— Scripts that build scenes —

* * * * * * *

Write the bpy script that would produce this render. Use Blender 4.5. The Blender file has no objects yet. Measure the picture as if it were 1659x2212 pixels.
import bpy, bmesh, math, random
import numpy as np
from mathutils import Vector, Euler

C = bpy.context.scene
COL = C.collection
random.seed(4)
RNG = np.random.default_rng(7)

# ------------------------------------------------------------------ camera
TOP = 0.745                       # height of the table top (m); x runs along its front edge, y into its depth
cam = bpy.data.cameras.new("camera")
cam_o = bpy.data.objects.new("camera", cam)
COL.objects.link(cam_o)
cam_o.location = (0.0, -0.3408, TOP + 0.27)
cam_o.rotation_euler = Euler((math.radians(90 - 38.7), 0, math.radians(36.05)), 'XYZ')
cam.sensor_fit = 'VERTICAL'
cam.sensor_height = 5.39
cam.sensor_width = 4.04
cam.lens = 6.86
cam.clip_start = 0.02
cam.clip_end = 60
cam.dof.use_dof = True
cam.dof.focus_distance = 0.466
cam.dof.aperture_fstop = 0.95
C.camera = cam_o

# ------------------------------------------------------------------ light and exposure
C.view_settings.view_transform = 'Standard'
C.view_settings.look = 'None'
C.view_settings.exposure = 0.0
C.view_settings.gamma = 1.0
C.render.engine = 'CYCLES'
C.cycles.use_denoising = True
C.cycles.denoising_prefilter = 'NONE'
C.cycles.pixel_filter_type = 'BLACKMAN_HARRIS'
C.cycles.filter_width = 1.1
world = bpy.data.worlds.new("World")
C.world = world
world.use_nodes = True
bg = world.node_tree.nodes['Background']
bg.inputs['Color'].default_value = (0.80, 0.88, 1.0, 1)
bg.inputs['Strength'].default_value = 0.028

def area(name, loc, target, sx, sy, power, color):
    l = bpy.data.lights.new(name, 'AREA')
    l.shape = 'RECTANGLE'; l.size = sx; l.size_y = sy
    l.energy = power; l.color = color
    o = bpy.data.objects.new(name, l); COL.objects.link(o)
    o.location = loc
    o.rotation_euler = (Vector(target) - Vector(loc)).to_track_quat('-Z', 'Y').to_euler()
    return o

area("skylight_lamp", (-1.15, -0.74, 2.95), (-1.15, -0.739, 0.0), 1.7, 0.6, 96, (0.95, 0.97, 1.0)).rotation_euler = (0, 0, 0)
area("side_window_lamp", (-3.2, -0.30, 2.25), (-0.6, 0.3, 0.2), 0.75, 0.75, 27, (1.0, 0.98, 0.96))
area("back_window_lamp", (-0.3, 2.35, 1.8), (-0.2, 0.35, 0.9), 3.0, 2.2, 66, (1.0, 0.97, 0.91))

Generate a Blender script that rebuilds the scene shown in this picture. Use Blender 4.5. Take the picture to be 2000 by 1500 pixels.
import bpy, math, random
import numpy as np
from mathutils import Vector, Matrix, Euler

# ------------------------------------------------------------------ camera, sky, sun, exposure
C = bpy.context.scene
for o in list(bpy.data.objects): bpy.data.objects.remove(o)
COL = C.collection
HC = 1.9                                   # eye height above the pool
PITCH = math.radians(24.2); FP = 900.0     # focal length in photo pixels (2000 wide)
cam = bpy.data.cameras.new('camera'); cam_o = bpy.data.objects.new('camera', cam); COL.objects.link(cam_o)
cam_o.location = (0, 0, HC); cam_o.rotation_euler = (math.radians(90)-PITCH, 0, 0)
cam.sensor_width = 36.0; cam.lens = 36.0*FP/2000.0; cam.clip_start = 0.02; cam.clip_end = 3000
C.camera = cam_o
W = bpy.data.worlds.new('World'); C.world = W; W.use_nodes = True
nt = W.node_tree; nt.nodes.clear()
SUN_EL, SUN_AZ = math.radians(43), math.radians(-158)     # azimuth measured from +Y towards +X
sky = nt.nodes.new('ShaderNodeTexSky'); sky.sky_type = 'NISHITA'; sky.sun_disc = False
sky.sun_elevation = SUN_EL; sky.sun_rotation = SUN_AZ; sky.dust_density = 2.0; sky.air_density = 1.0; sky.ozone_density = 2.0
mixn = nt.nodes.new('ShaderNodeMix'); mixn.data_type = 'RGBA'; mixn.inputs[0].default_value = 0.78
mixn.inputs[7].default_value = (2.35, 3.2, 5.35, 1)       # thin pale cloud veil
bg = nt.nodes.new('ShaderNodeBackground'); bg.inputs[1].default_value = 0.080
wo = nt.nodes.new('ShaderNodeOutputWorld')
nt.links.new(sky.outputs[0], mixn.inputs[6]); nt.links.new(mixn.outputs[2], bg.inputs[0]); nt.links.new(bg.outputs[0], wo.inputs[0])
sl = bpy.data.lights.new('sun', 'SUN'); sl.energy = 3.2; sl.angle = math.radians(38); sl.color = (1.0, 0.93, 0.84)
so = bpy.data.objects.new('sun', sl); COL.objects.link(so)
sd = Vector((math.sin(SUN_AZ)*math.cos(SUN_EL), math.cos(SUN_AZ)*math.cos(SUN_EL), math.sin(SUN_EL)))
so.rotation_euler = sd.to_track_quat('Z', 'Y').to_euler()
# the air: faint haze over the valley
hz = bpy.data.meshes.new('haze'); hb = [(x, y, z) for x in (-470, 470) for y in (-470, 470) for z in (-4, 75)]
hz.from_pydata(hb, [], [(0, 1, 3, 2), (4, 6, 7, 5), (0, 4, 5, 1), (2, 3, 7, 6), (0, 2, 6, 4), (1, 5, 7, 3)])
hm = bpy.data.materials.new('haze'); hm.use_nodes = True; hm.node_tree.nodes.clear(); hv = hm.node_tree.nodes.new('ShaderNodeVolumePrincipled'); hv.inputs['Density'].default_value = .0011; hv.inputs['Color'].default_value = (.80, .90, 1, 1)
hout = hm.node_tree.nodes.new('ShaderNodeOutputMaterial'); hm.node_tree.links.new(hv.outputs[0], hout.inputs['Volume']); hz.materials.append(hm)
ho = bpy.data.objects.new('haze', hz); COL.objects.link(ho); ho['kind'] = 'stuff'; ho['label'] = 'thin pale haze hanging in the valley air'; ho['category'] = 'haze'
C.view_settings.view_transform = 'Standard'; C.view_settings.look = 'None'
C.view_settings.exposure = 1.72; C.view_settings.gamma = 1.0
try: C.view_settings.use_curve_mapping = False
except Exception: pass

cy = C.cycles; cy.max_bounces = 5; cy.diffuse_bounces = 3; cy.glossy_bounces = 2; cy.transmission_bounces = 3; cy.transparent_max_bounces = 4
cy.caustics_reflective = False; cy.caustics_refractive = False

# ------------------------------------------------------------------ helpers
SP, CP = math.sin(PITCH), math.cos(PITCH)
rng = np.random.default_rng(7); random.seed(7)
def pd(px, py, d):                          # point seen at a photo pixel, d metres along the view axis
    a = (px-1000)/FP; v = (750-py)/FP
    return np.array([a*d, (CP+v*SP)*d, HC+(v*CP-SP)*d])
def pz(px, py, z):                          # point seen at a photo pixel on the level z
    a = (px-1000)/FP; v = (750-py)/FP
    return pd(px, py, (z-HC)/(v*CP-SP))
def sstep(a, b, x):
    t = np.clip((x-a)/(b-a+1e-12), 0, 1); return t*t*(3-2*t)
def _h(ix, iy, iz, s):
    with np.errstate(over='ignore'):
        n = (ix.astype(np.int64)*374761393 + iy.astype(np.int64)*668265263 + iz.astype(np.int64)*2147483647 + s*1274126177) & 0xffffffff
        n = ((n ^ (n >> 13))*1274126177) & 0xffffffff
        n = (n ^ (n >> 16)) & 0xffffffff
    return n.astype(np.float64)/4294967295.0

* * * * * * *

— TASK DETAILS —
Extract every entry in the listing word for word.

— EXPECTED OUTPUT —
Write the bpy script that would produce this render. Use Blender 4.5. The Blender file has no objects yet. Measure the picture as if it were 1659x2212 pixels.
import bpy, bmesh, math, random
import numpy as np
from mathutils import Vector, Euler

C = bpy.context.scene
COL = C.collection
random.seed(4)
RNG = np.random.default_rng(7)

# ------------------------------------------------------------------ camera
TOP = 0.745                       # height of the table top (m); x runs along its front edge, y into its depth
cam = bpy.data.cameras.new("camera")
cam_o = bpy.data.objects.new("camera", cam)
COL.objects.link(cam_o)
cam_o.location = (0.0, -0.3408, TOP + 0.27)
cam_o.rotation_euler = Euler((math.radians(90 - 38.7), 0, math.radians(36.05)), 'XYZ')
cam.sensor_fit = 'VERTICAL'
cam.sensor_height = 5.39
cam.sensor_width = 4.04
cam.lens = 6.86
cam.clip_start = 0.02
cam.clip_end = 60
cam.dof.use_dof = True
cam.dof.focus_distance = 0.466
cam.dof.aperture_fstop = 0.95
C.camera = cam_o

# ------------------------------------------------------------------ light and exposure
C.view_settings.view_transform = 'Standard'
C.view_settings.look = 'None'
C.view_settings.exposure = 0.0
C.view_settings.gamma = 1.0
C.render.engine = 'CYCLES'
C.cycles.use_denoising = True
C.cycles.denoising_prefilter = 'NONE'
C.cycles.pixel_filter_type = 'BLACKMAN_HARRIS'
C.cycles.filter_width = 1.1
world = bpy.data.worlds.new("World")
C.world = world
world.use_nodes = True
bg = world.node_tree.nodes['Background']
bg.inputs['Color'].default_value = (0.80, 0.88, 1.0, 1)
bg.inputs['Strength'].default_value = 0.028

def area(name, loc, target, sx, sy, power, color):
    l = bpy.data.lights.new(name, 'AREA')
    l.shape = 'RECTANGLE'; l.size = sx; l.size_y = sy
    l.energy = power; l.color = color
    o = bpy.data.objects.new(name, l); COL.objects.link(o)
    o.location = loc
    o.rotation_euler = (Vector(target) - Vector(loc)).to_track_quat('-Z', 'Y').to_euler()
    return o

area("skylight_lamp", (-1.15, -0.74, 2.95), (-1.15, -0.739, 0.0), 1.7, 0.6, 96, (0.95, 0.97, 1.0)).rotation_euler = (0, 0, 0)
area("side_window_lamp", (-3.2, -0.30, 2.25), (-0.6, 0.3, 0.2), 0.75, 0.75, 27, (1.0, 0.98, 0.96))
area("back_window_lamp", (-0.3, 2.35, 1.8), (-0.2, 0.35, 0.9), 3.0, 2.2, 66, (1.0, 0.97, 0.91))

Generate a Blender script that rebuilds the scene shown in this picture. Use Blender 4.5. Take the picture to be 2000 by 1500 pixels.
import bpy, math, random
import numpy as np
from mathutils import Vector, Matrix, Euler

# ------------------------------------------------------------------ camera, sky, sun, exposure
C = bpy.context.scene
for o in list(bpy.data.objects): bpy.data.objects.remove(o)
COL = C.collection
HC = 1.9                                   # eye height above the pool
PITCH = math.radians(24.2); FP = 900.0     # focal length in photo pixels (2000 wide)
cam = bpy.data.cameras.new('camera'); cam_o = bpy.data.objects.new('camera', cam); COL.objects.link(cam_o)
cam_o.location = (0, 0, HC); cam_o.rotation_euler = (math.radians(90)-PITCH, 0, 0)
cam.sensor_width = 36.0; cam.lens = 36.0*FP/2000.0; cam.clip_start = 0.02; cam.clip_end = 3000
C.camera = cam_o
W = bpy.data.worlds.new('World'); C.world = W; W.use_nodes = True
nt = W.node_tree; nt.nodes.clear()
SUN_EL, SUN_AZ = math.radians(43), math.radians(-158)     # azimuth measured from +Y towards +X
sky = nt.nodes.new('ShaderNodeTexSky'); sky.sky_type = 'NISHITA'; sky.sun_disc = False
sky.sun_elevation = SUN_EL; sky.sun_rotation = SUN_AZ; sky.dust_density = 2.0; sky.air_density = 1.0; sky.ozone_density = 2.0
mixn = nt.nodes.new('ShaderNodeMix'); mixn.data_type = 'RGBA'; mixn.inputs[0].default_value = 0.78
mixn.inputs[7].default_value = (2.35, 3.2, 5.35, 1)       # thin pale cloud veil
bg = nt.nodes.new('ShaderNodeBackground'); bg.inputs[1].default_value = 0.080
wo = nt.nodes.new('ShaderNodeOutputWorld')
nt.links.new(sky.outputs[0], mixn.inputs[6]); nt.links.new(mixn.outputs[2], bg.inputs[0]); nt.links.new(bg.outputs[0], wo.inputs[0])
sl = bpy.data.lights.new('sun', 'SUN'); sl.energy = 3.2; sl.angle = math.radians(38); sl.color = (1.0, 0.93, 0.84)
so = bpy.data.objects.new('sun', sl); COL.objects.link(so)
sd = Vector((math.sin(SUN_AZ)*math.cos(SUN_EL), math.cos(SUN_AZ)*math.cos(SUN_EL), math.sin(SUN_EL)))
so.rotation_euler = sd.to_track_quat('Z', 'Y').to_euler()
# the air: faint haze over the valley
hz = bpy.data.meshes.new('haze'); hb = [(x, y, z) for x in (-470, 470) for y in (-470, 470) for z in (-4, 75)]
hz.from_pydata(hb, [], [(0, 1, 3, 2), (4, 6, 7, 5), (0, 4, 5, 1), (2, 3, 7, 6), (0, 2, 6, 4), (1, 5, 7, 3)])
hm = bpy.data.materials.new('haze'); hm.use_nodes = True; hm.node_tree.nodes.clear(); hv = hm.node_tree.nodes.new('ShaderNodeVolumePrincipled'); hv.inputs['Density'].default_value = .0011; hv.inputs['Color'].default_value = (.80, .90, 1, 1)
hout = hm.node_tree.nodes.new('ShaderNodeOutputMaterial'); hm.node_tree.links.new(hv.outputs[0], hout.inputs['Volume']); hz.materials.append(hm)
ho = bpy.data.objects.new('haze', hz); COL.objects.link(ho); ho['kind'] = 'stuff'; ho['label'] = 'thin pale haze hanging in the valley air'; ho['category'] = 'haze'
C.view_settings.view_transform = 'Standard'; C.view_settings.look = 'None'
C.view_settings.exposure = 1.72; C.view_settings.gamma = 1.0
try: C.view_settings.use_curve_mapping = False
except Exception: pass

cy = C.cycles; cy.max_bounces = 5; cy.diffuse_bounces = 3; cy.glossy_bounces = 2; cy.transmission_bounces = 3; cy.transparent_max_bounces = 4
cy.caustics_reflective = False; cy.caustics_refractive = False

# ------------------------------------------------------------------ helpers
SP, CP = math.sin(PITCH), math.cos(PITCH)
rng = np.random.default_rng(7); random.seed(7)
def pd(px, py, d):                          # point seen at a photo pixel, d metres along the view axis
    a = (px-1000)/FP; v = (750-py)/FP
    return np.array([a*d, (CP+v*SP)*d, HC+(v*CP-SP)*d])
def pz(px, py, z):                          # point seen at a photo pixel on the level z
    a = (px-1000)/FP; v = (750-py)/FP
    return pd(px, py, (z-HC)/(v*CP-SP))
def sstep(a, b, x):
    t = np.clip((x-a)/(b-a+1e-12), 0, 1); return t*t*(3-2*t)
def _h(ix, iy, iz, s):
    with np.errstate(over='ignore'):
        n = (ix.astype(np.int64)*374761393 + iy.astype(np.int64)*668265263 + iz.astype(np.int64)*2147483647 + s*1274126177) & 0xffffffff
        n = ((n ^ (n >> 13))*1274126177) & 0xffffffff
        n = (n ^ (n >> 16)) & 0xffffffff
    return n.astype(np.float64)/4294967295.0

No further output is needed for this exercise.